Around that time, in 1989, I got a letter out of the blue from a BBC producer called Frances Anne Solomon. She had heard that I was writing this book of poems and wanted to put them on the radio. She came to my house and I got out what I had. All the voices were separate then, typed out on my faithful Olivetti. I went out to get us some lunch at the Italian deli in West Green Road and when I came back Frances Anne had cut up the poems and pasted them on to the walls of my living room. She’d taken down all my paintings. I nearly passed out.
“You need to mix them up,” she said in her Trinidadian accent. When I finally got a publisher, Bloodaxe, to accept the manuscript, I decided to keep it the way it was for the radio play with the voices counterpointing and questioning each other. I wouldn’t have chosen to do it that way if Frances Anne hadn’t come along and ripped down the wallpaper.
Being adopted is like having a double life. Being a writer is like having a double life. You live in two worlds at once; your imaginary one and the so-called real one. When you’re adopted and you trace your original parents, those two worlds start to collide. I remember feeling a strange grief when I found my real birth mother. I grieved for the one I had made up, who had been in my imagination all along.

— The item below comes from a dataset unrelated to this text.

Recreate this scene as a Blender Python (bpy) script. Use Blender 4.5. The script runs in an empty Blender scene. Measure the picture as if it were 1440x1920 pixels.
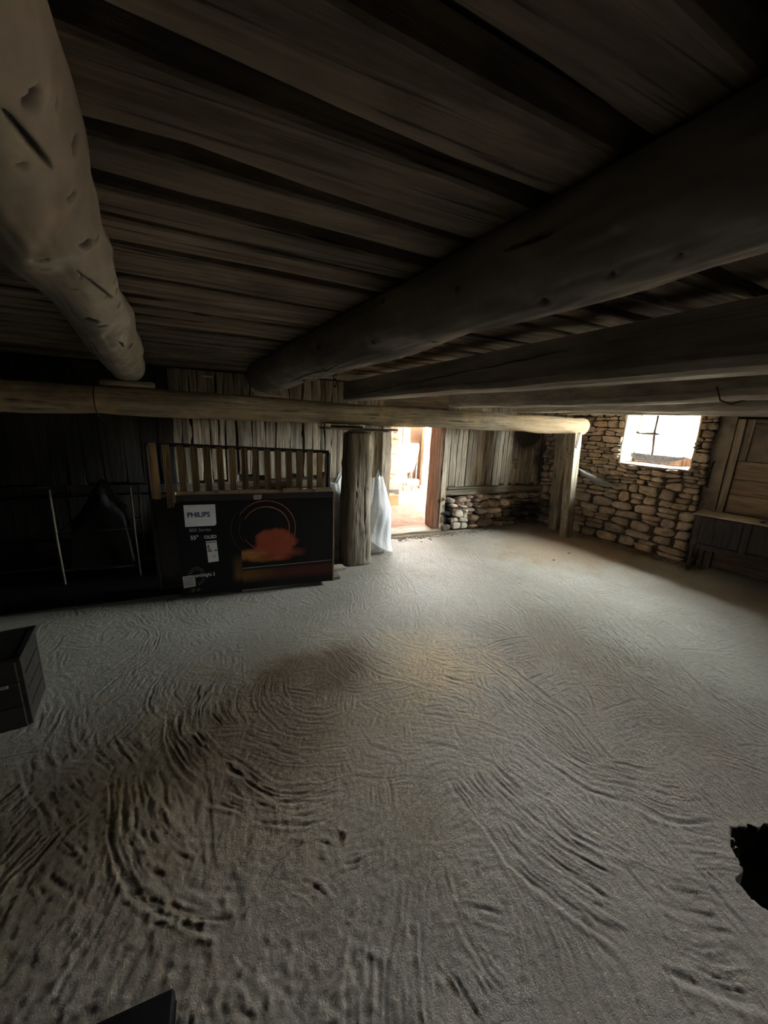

When my birth mother died a couple of years ago, my mum, who had never met her, but felt an adoptive mother’s debt of gratitude, was very upset. The district nurse called to give her insulin and found my mum in tears. “What’s the matter with you today, Helen?” she asked. “My daughter’s mother has died,” my mum said.
Sadly my mum died on 13 February – but it is too soon to put her into the past tense. She is so spirited. I am keeping her in the present tense.